I and the web analytics Industry in general was flabbergasted by the announcement of the Adobe Omniture marriage and there’s been a big ‘huh?’ debate going on since; which I see no reason to elaborate on. Eric does (as usual) some good analysis/commentary in his two posts Thoughts on Adobe + Omniture and More color on Adobe + Omniture.
However; I would like to set free my long term belief about this, as I can see some positive momentum in justifying the deal – people getting lulled into thinking that it might make sense (it does not).
To put it politely, I am probably less optimistic about the value of this particular acquisition than most are (quite honestly, I believe it’s broken). Though, I am happy to see that we all agree about this not being a deal about revenue and/or bettering the overall margin of Adobe product sales, which is something Omniture cannot help with, quite the opposite actually. So it must be about the technology, and there is no doubt about the fact that uniting content and tracking is an inevitable next step for the analytics industry.

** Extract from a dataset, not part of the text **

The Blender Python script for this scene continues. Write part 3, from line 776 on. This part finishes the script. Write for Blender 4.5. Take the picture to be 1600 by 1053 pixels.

That said, in the desire to unite content and tracking (and the subsequent optimization) I assume that those involved (Adobe) understand that the current data-collection methodology – primarily Script/Pixel tagging – is a HACK. It was never intended to be more than an intermediate delivery mechanism and a way of circumventing the IT department until we got true access to the data stream. So the future should not, and is unlikely to, include a, as some put it “installing tags” task (something which we debated vigorously at X change earlier this month). If we think about the task (detailed event tracking) at hand for a second and extrapolate today’s web-page status into a future of web-applications (which is happening as we speak). In this scenario we must also accept the arrival of a Web OS of a kind – which could be the browser, which is what we are seeing today, but it could also be something like Chrome OS or a Adobe AIR permutation if you like (to keep a positive tone in this post). In this scenario, which I again believe is inevitable, we have some history to draw our conclusions from, which is, if I use MS Windows as an example, 25 years of event handling and logging. You would NEVER dream of tagging a windows application, why?, because the whole application is built around an event log which you can choose to tap into if needed. The Web OS (in whatever shape or form it arrives) will most certainly and without doubt include the same thinking.
In the above situation, buying a JavaScript tagging company (this might be too harsh a statement) based on yesterday’s idea is worthless; what they needed was actually to build this themselves. For adobe this is (must be) an inherent part of their future thinking, if they want to play in the Web OS game. Building it them selves could include acquiring a company for the engineers and analytics understanding; and for this, Omniture and their limited and by that calculation very expensive few hundred engineers doesn’t count.
If you want my quick quotable conclusion and a quick $100 bet; what we’ve seen is the best of Omniture and any succeeding years from here will be downhill in revenue and likely innovation, furthermore the content and tracking marriage will be won and or lost on a Web OS level – and thus likely to be between Google, Microsoft and perhaps even somebody like Mozilla.
Sorry for the rant, but being an Entrepreneur and as frugal as I am, it just hurts to see the right thinking (content+tracking strategy), but $1.8B wasted on the wrong execution.
Anywho, from one Entrepreneur to another: congrats to Josh, John and team. Well done!
(1) I’m told that SAP looked at Omniture as well (briefly though), which in the current situation (not thinking ahead) and without disrupting Omniture business would have made much more sense.